Полагаю, что свое письмо, Борхес, вы разъяснили нам в полной мере.
Я бы хотел, чтобы появились письма и других писателей; ведь мне кажется, что культуре в действительности грозит опасность. И надо, чтобы писатели выступили в защиту культуры. Не хочу называть имен. Но чем больше писателей выскажет свою тревогу и озабоченность в связи с этой неправдоподобной, но не невозможной опасностью, — тем лучше. Буало писал: «Пусть правда выглядит всегда правдоподобно»[217]. А в нашем случае, как мне представляется, речь идет о столь же правдивом, сколь и неправдоподобном.
Или наоборот.
Да, всё может быть.
25. Уильям Батлер Йейтс (I)
Освальдо Феррари: Я знаю, Борхес, что несколько лет назад вы выступали в Аргентинской ассоциации английской культуры с лекцией об одном ирландском поэте, которым вы восхищаетесь; я имею в виду Уильяма Батлера Йейтса.

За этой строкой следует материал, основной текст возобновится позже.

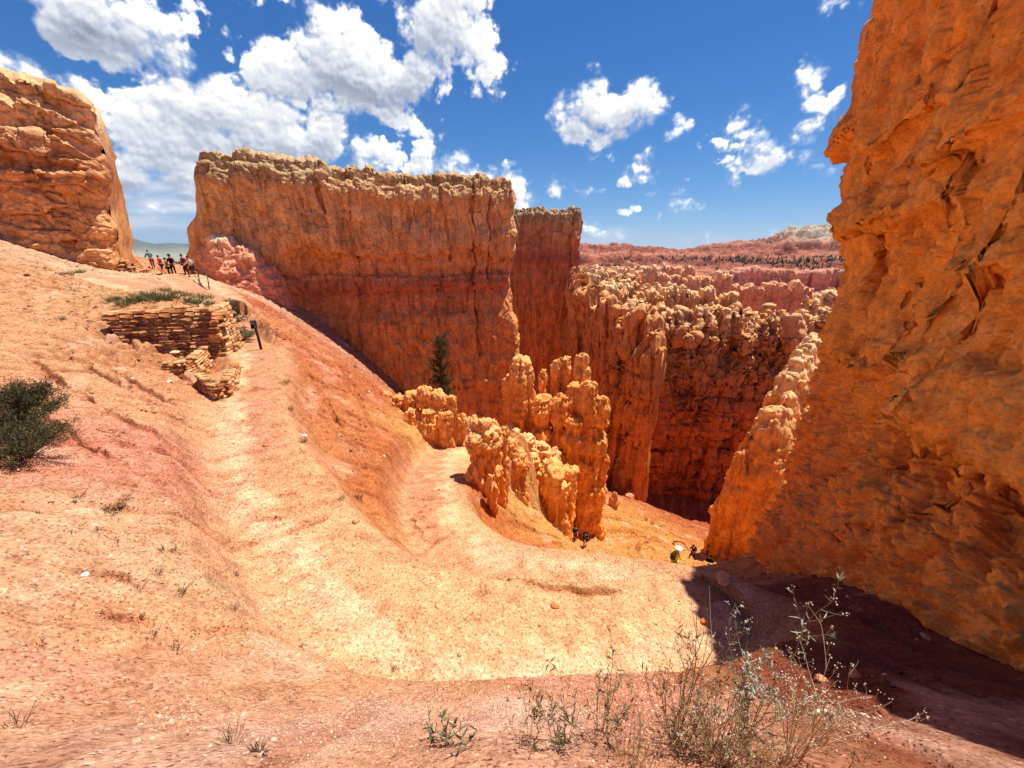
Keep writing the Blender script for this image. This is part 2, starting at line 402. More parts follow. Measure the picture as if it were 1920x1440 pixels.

Хорхе Луис Борхес: Да; говорить о Йейтсе, конечно же, всегда отрадно; Элиот считал, что Йейтс — самый великий поэт нашего столетия. И я склонен согласиться с ним, хотя лично мне больше нравится иной тип поэзии; мне больше по душе поэзия Фроста, поэзия Браунинга. Поэзия Йейтса — это звучащее слово, конечно же, любая поэзия — это звучащее слово; но у Йейтса, как и его земляка Джойса, любви к слову больше, чем чувства; у него чувственное отношение к слову. Его стихи производят на нас впечатление, скажем так, словесных объектов, они говорят нам много больше, чем в них сказано. Я могу вспомнить такого же поэта нашей страны, и мне кажется это очевидным, — это Лутонес, или я не прав? А в кастильской литературе такое же чувственное отношение к слову, такая же любовь к слову были у Кеведо и Гонгоры. Разумеется, Йейтс — поэт намного более страстный, чем Кеведо, но они близки друг другу чувственным отношением к слову. Например: «That dolphins torned, that gong tormented sea». Если я переведу эту строку так: «Дельфинами разорванное море, измученное гонгом море», — то она просто-напросто окажется мертвой. Какая-то галиматья, и не более того; даже не надо и пытаться представить, что он хотел сказать, но когда англичанин произносит: «That dolphins torned, that gong tormented sea», — он тотчас ощущает, что ранен, ранен красотой, и ему не нужны никакие разъяснения.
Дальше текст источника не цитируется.